Others have already written on the dangers of the perception that efforts to increase equality, diversion and inclusion in the sector have been deprioritised.

Regardless of the intention to reduce the administrative “box-ticking” required to achieve recognition from a given charter assessment, work on Athena Swan, Stonewall Workplace Equality Index, Race Equality Charter can also provide a focus for discussion and deliberate action to advance equality and inclusion that would not necessarily otherwise exist.

A recent example of confusion caused by the tension between appearing to reduce bureaucracy while still insisting that those same activities were of value came in the abandoning of Pathways to Impact and Impact Summary sections from UKRI grant applications.

While UKRI guidance maintains that “the impact agenda is vital”, in what way removing the requirement for researchers to explicitly articulate how their project will achieve impact helps to achieve this aim is unclear. It is fair to say that impact should be incorporated into the narrative of an application but this does assume that researchers both want to and know how to do this in the absence of any incentives or guidance.

Applicants have been surprised when reviewers return feedback requesting further information on Pathways despite it no longer being a requirement, demonstrating a lack of understanding between even peer review panels and prospective PIs.

Few could argue that every impact summary was of high quality or that they were not sometimes tokenistic but the implicit message to researchers by removing the statement is that it is no longer a big deal. Anybody working in knowledge exchange roles can tell you that their jobs convincing sceptical researchers that impact is an important part of what universities contribute to society and the economy became that much more difficult when the impact statements were removed.

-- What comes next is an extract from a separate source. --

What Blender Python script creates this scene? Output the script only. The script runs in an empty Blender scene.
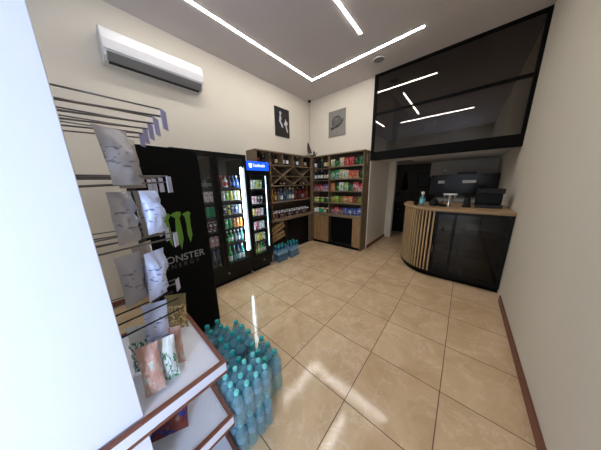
import bpy, math, random
from math import sin, cos, pi, radians
from mathutils import Vector, Matrix

sc = bpy.context.scene
COL = sc.collection
H = 3.47            # ceiling height
ORD = ['first', 'second', 'third', 'fourth', 'fifth', 'sixth', 'seventh', 'eighth', 'ninth', 'tenth', 'eleventh',
       'twelfth', 'thirteenth', 'fourteenth', 'fifteenth', 'sixteenth', 'seventeenth', 'eighteenth', 'nineteenth', 'twentieth']

# ------------------------------------------------------------------ materials
def new_mat(name):
    m = bpy.data.materials.new(name); m.use_nodes = True
    return m, m.node_tree, m.node_tree.nodes['Principled BSDF']

def S(*c):
    """sRGB 0-255 -> linear rgba"""
    o = []
    for v in c:
        v = v / 255.0
        o.append(v / 12.92 if v <= .04045 else ((v + .055) / 1.055) ** 2.4)
    return (*o, 1.0)

def plain(name, col, rough=.5, metal=0.0, spec=.5, noise=0.0, nscale=20, bump=0.0, emit=None, estr=0, trans=0, ior=1.45, coat=0):
    m, nt, b = new_mat(name)
    b.inputs['Base Color'].default_value = col
    b.inputs['Roughness'].default_value = rough
    b.inputs['Metallic'].default_value = metal
    b.inputs['Specular IOR Level'].default_value = spec
    b.inputs['Transmission Weight'].default_value = trans
    b.inputs['IOR'].default_value = ior
    b.inputs['Coat Weight'].default_value = coat
    if emit:
        b.inputs['Emission Color'].default_value = emit
        b.inputs['Emission Strength'].default_value = estr
    if noise or bump:
        tc = nt.nodes.new('ShaderNodeTexCoord'); n = nt.nodes.new('ShaderNodeTexNoise')
        n.inputs['Scale'].default_value = nscale; n.inputs['Detail'].default_value = 4
        nt.links.new(tc.outputs['Object'], n.inputs['Vector'])
        if noise:
            mx = nt.nodes.new('ShaderNodeMixRGB')
            mx.inputs[1].default_value = tuple(c * (1 - noise) for c in col[:3]) + (1,)
            mx.inputs[2].default_value = tuple(min(1, c * (1 + noise)) for c in col[:3]) + (1,)
            nt.links.new(n.outputs['Fac'], mx.inputs[0]); nt.links.new(mx.outputs[0], b.inputs['Base Color'])
        if bump:
            bp = nt.nodes.new('ShaderNodeBump'); bp.inputs['Strength'].default_value = bump
            bp.inputs['Distance'].default_value = .01
            nt.links.new(n.outputs['Fac'], bp.inputs['Height']); nt.links.new(bp.outputs[0], b.inputs['Normal'])
    return m

def wood(name, c1, c2, axis='Z', rough=.5, scale=1.0):
    m, nt, b = new_mat(name)
    tc = nt.nodes.new('ShaderNodeTexCoord'); mp = nt.nodes.new('ShaderNodeMapping')
    s = [22 * scale] * 3; s['XYZ'.index(axis)] = 1.3 * scale
    mp.inputs['Scale'].default_value = s
    n = nt.nodes.new('ShaderNodeTexNoise'); n.inputs['Scale'].default_value = 1.6; n.inputs['Detail'].default_value = 6
    n.inputs['Roughness'].default_value = .65
    r = nt.nodes.new('ShaderNodeValToRGB')
    r.color_ramp.elements[0].position = .3; r.color_ramp.elements[0].color = c1
    r.color_ramp.elements[1].position = .7; r.color_ramp.elements[1].color = c2
    nt.links.new(tc.outputs['Object'], mp.inputs[0]); nt.links.new(mp.outputs[0], n.inputs['Vector'])
    nt.links.new(n.outputs['Fac'], r.inputs[0]); nt.links.new(r.outputs[0], b.inputs['Base Color'])
    b.inputs['Roughness'].default_value = rough
    return m

def thin_glass(name, tint, gloss, rough=.02, gcol=(1, 1, 1, 1), diffuse=0, dcol=None):
    m = bpy.data.materials.new(name); m.use_nodes = True; nt = m.node_tree; nt.nodes.clear()
    t = nt.nodes.new('ShaderNodeBsdfTransparent'); t.inputs[0].default_value = tint
    g = nt.nodes.new('ShaderNodeBsdfGlossy'); g.inputs['Roughness'].default_value = rough
    g.inputs['Color'].default_value = gcol
    mx = nt.nodes.new('ShaderNodeMixShader'); o = nt.nodes.new('ShaderNodeOutputMaterial')
    f = nt.nodes.new('ShaderNodeFresnel'); f.inputs[0].default_value = 1.45
    ad = nt.nodes.new('ShaderNodeMath'); ad.operation = 'ADD'; ad.use_clamp = True; ad.inputs[1].default_value = gloss
    ge = nt.nodes.new('ShaderNodeNewGeometry'); iv = nt.nodes.new('ShaderNodeMath'); iv.operation = 'SUBTRACT'; iv.inputs[0].default_value = 1
    ml = nt.nodes.new('ShaderNodeMath'); ml.operation = 'MULTIPLY'     # mirror only on the outer face of the pane
    nt.links.new(ge.outputs['Backfacing'], iv.inputs[1]); nt.links.new(ad.outputs[0], ml.inputs[0]); nt.links.new(iv.outputs[0], ml.inputs[1])
    nt.links.new(f.outputs[0], ad.inputs[0]); nt.links.new(ml.outputs[0], mx.inputs[0])
    nt.links.new(t.outputs[0], mx.inputs[1]); nt.links.new(g.outputs[0], mx.inputs[2])
    last = mx.outputs[0]
    if diffuse:
        df = nt.nodes.new('ShaderNodeBsdfDiffuse'); df.inputs[0].default_value = dcol or tint
        m2 = nt.nodes.new('ShaderNodeMixShader'); m2.inputs[0].default_value = diffuse
        nt.links.new(mx.outputs[0], m2.inputs[1]); nt.links.new(df.outputs[0], m2.inputs[2]); last = m2.outputs[0]
    nt.links.new(last, o.inputs[0])
    return m

def tile_material():
    m, nt, b = new_mat('floor_tile')
    N = nt.nodes.new; L = nt.links.new
    def math_(op, a, c=None, d=None):
        n = N('ShaderNodeMath'); n.operation = op
        for k, v in enumerate((a, c, d)):
            if v is None: continue
            if isinstance(v, (int, float)): n.inputs[k].default_value = v
            else: L(v, n.inputs[k])
        return n.outputs[0]
    geo = N('ShaderNodeNewGeometry'); sep = N('ShaderNodeSeparateXYZ'); L(geo.outputs['Position'], sep.inputs[0])
    T = .5
    u = math_('DIVIDE', math_('SUBTRACT', sep.outputs[0], .2408), T)
    v = math_('DIVIDE', math_('SUBTRACT', sep.outputs[1], .4063), T)
    def edge(t):
        f = math_('FRACT', t)
        return math_('MINIMUM', f, math_('SUBTRACT', 1.0, f))
    e = math_('MINIMUM', edge(u), edge(v))
    grout = math_('LESS_THAN', e, .0055)
    cell = N('ShaderNodeCombineXYZ'); L(math_('FLOOR', u), cell.inputs[0]); L(math_('FLOOR', v), cell.inputs[1])
    wn = N('ShaderNodeTexWhiteNoise'); L(cell.outputs[0], wn.inputs[0])
    sc_ = N('ShaderNodeVectorMath'); sc_.operation = 'SCALE'; L(wn.outputs['Color'], sc_.inputs[0]); sc_.inputs['Scale'].default_value = 13
    ad = N('ShaderNodeVectorMath'); ad.operation = 'ADD'; L(geo.outputs['Position'], ad.inputs[0]); L(sc_.outputs[0], ad.inputs[1])
    n1 = N('ShaderNodeTexNoise'); n1.inputs['Scale'].default_value = 3.2; n1.inputs['Detail'].default_value = 7; n1.inputs['Roughness'].default_value = .62
    n1.inputs['Distortion'].default_value = .7
    L(ad.outputs[0], n1.inputs['Vector'])
    r1 = N('ShaderNodeValToRGB'); r1.color_ramp.elements[0].position = .3; r1.color_ramp.elements[0].color = S(204, 172, 132)
    r1.color_ramp.elements[1].position = .72; r1.color_ramp.elements[1].color = S(234, 206, 167)
    L(n1.outputs['Fac'], r1.inputs[0])
    n2 = N('ShaderNodeTexNoise'); n2.inputs['Scale'].default_value = 2.8; n2.inputs['Detail'].default_value = 8; n2.inputs['Roughness'].default_value = .6; n2.inputs['Distortion'].default_value = .5
    L(ad.outputs[0], n2.inputs['Vector'])
    r2 = N('ShaderNodeValToRGB'); cr = r2.color_ramp
    cr.elements[0].position = .485; cr.elements[0].color = (0, 0, 0, 1); cr.elements[1].position = .5; cr.elements[1].color = (1, 1, 1, 1)
    q = cr.elements.new(.515); q.color = (0, 0, 0, 1)
    L(n2.outputs['Fac'], r2.inputs[0])
    vein = math_('MULTIPLY', r2.outputs[0], math_('MULTIPLY', n1.outputs['Fac'], .75))
    m1 = N('ShaderNodeMixRGB'); L(vein, m1.inputs[0]); L(r1.outputs[0], m1.inputs[1]); m1.inputs[2].default_value = S(240, 224, 200)
    m2 = N('ShaderNodeMixRGB'); L(grout, m2.inputs[0]); L(m1.outputs[0], m2.inputs[1]); m2.inputs[2].default_value = S(92, 66, 44)
    L(m2.outputs[0], b.inputs['Base Color'])
    rr = math_('ADD', math_('MULTIPLY', grout, .4), math_('ADD', .07, math_('MULTIPLY', n1.outputs['Fac'], .08)))
    L(rr, b.inputs['Roughness'])
    b.inputs['Specular IOR Level'].default_value = .5
    n3 = N('ShaderNodeTexNoise'); n3.inputs['Scale'].default_value = 4; L(geo.outputs['Position'], n3.inputs['Vector'])
    bp = N('ShaderNodeBump'); bp.inputs['Strength'].default_value = .12; bp.inputs['Distance'].default_value = .01
    hh = math_('SUBTRACT', n3.outputs['Fac'], math_('MULTIPLY', grout, .25))
    L(hh, bp.inputs['Height']); L(bp.outputs[0], b.inputs['Normal'])
    return m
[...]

Whether the message that “Embedding good practice in equality, diversity and inclusion in our administrative processes is critical to supporting our commitments to address inequalities…” continues to translate into positive outcomes for equality, diversity and inclusion remains to be seen.

The where?

Preparing for the REF is something that that can drain the enthusiasm from even the hardiest of administrators – although, some colleagues claim to enjoy the process. It draws on an enormous amount of time from university staff, not least in just overcoming the general antipathy of many researchers towards the exercise. It is also something that has been already widely written about.

One area of increasing cause of concern and perhaps an area of great opportunity to reduce the time that researchers waste on bureaucracy would be addressing the sheer volume of unsuccessful funding applications.

Success rates are frighteningly low for Research Council awards and each unsuccessful application represents an enormous investment of time from both researchers and administrators.

Introducing an EOI “longlisting” stage for applications does not necessarily reduce the bureaucracy, as most universities will want the same assurances about the costs of delivering a project before they have committed to making an application. This involves jumping through the same internal administrative hoops with costing, approval for match-funding, ethics consideration etc. as any “full” application.

Addressing this problem would be complex, as solutions would have to reconcile such thorny issues as the working conditions of the postdoctoral “precariat”, the competition for a relatively tiny number of permanent academic posts and the cultural associations within academia that link success in securing grant income with academic value.

Addressing something like this needs input from interdisciplinary teams. Teams that bring funders, researchers and administrators together to understand the problem and create solutions that work for all of the stakeholders.

The research management and administration community is here to work as facilitators and enablers to ensure that the gaps between what we say and what we do to deliver the best outcomes for research are closed.